I can't believe this video doesn't have more views
I think 14k views is a lot, but thanks for the support!
xtx is very easily hitting 3.2 ghz at the moment, though there are problems with vram at this clock speed
3.4 is also achieved with reference cards
So is the 7900xtx a gpu with hyberthreading enabled?
Super video! Came on time right when I was deciding to switch from Nvidia to AMD for my next PC
maybe performance and power draw will get better with newer drivers just like last gen? Who knows... we'll see in 6 months
Decent chance at least performance will get better
Like any new AMD architecture, it has its problems. The next driver versions as well as much higher clock speeds of 3.0Ghz + Ghz will bring a significant advantage over the competition. I've never owned any Nvidia product, I've been using ATI/AMD products since the early 90's. In terms of price and quality, the new architecture leaves no doubt as to who won the race. Yes. As Linus said, it's AMD time
RDNA2 had a much smoother launch, I was really hoping AMD would stick to that quality over time.

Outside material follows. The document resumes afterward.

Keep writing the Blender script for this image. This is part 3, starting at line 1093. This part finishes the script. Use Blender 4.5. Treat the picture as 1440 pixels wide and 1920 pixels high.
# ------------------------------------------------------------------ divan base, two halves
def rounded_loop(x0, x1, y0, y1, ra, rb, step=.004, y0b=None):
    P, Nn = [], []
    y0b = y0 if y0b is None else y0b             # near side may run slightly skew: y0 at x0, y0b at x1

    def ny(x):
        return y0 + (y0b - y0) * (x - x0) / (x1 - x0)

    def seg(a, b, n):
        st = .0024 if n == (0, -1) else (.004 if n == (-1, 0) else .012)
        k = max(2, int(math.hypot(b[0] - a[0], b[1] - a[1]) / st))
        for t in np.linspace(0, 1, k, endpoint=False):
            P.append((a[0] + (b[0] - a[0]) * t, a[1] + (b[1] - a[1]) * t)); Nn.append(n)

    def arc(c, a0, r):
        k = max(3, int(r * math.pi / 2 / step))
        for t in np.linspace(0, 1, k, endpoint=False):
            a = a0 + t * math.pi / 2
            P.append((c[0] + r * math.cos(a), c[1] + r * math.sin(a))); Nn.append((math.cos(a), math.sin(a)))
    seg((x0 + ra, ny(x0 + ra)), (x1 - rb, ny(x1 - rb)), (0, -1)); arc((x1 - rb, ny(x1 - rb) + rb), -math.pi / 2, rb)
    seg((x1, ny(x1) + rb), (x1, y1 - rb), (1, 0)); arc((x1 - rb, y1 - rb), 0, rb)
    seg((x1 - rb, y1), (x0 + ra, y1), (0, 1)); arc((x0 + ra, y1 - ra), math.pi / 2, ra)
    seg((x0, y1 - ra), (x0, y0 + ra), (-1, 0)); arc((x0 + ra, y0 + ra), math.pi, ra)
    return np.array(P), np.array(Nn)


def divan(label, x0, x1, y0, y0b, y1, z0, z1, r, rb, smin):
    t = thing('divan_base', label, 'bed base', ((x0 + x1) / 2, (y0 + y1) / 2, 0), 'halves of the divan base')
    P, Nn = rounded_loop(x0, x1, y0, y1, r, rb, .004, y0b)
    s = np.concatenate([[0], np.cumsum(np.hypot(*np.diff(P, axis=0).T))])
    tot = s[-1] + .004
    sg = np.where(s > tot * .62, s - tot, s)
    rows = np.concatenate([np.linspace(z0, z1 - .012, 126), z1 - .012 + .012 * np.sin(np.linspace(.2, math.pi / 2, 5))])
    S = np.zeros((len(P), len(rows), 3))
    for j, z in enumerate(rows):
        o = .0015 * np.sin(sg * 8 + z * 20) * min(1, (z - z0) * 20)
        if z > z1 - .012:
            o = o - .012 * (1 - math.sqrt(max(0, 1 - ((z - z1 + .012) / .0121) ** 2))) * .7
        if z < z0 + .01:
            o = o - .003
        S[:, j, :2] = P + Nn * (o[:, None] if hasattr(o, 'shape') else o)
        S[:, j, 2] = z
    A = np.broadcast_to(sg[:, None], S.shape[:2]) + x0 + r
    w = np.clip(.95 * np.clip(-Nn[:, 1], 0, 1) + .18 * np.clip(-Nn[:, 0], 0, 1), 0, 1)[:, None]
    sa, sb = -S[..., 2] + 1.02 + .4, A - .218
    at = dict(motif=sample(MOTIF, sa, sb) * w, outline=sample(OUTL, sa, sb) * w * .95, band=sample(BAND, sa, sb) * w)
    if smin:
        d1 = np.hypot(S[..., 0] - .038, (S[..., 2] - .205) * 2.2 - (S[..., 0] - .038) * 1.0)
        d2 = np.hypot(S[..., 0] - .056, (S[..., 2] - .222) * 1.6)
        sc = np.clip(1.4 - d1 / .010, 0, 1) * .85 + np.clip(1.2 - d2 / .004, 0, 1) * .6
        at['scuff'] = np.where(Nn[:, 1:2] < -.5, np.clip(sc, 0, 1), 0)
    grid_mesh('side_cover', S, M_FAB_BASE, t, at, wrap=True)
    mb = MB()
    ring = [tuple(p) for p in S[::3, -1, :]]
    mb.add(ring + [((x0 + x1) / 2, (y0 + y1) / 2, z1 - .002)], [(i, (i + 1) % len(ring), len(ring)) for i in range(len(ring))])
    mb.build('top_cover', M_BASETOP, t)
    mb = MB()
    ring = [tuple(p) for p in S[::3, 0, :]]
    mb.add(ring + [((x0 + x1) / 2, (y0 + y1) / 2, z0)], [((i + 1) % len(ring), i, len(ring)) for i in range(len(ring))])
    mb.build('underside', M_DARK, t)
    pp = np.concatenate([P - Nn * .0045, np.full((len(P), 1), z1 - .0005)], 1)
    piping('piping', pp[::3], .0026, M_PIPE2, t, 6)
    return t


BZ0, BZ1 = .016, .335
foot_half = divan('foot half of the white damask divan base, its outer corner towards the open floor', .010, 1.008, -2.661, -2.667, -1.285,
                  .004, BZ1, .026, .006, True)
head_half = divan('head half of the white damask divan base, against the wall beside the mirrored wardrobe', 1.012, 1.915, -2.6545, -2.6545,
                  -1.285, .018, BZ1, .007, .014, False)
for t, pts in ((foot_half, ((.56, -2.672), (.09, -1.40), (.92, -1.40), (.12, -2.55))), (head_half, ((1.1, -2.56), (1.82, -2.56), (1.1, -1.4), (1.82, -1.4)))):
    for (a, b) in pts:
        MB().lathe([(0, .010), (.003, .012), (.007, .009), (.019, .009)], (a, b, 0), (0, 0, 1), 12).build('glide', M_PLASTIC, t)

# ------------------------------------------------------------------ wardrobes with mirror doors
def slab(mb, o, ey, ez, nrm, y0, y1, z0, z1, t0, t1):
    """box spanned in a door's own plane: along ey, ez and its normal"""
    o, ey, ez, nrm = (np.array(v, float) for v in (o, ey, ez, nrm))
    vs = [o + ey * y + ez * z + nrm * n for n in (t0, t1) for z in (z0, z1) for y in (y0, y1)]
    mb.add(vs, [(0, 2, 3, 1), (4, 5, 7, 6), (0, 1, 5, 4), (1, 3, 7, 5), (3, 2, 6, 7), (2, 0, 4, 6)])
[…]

16:51 to 16:52 - At some point you can hear very low "Perfect" from the Street Fighter II game announcer. Pump up the volume and you will be able to hear. How did it get there??? Who knows?
OMG, you are right and I just freaked a bit, how did it get there?
But I think I figured it out: its part of the background music. I run the background music with noise reduction against my voice, so it never overpowers it. But the quick "perfect" was too fast and too loud to get caught by the algo, so it sticks out.
Really cool you noticed!
@@HighYield I just noticed because I am using a very good headset today and it reproduces every little detail even at low volume. And I played SFII like crazy back in the 90s. Let's say that was a nice easter egg. LOL.
Maybe its there just for your ;)
The funny thing is that their only redeeming feature over nvidia is the cost savings. Except they're so power inefficient an nvidia card will make up for the extra cost in electricity after 1-3 years depending on your electricity cost and usage, and it will do this while completely destroying amd in FPS meanwhile.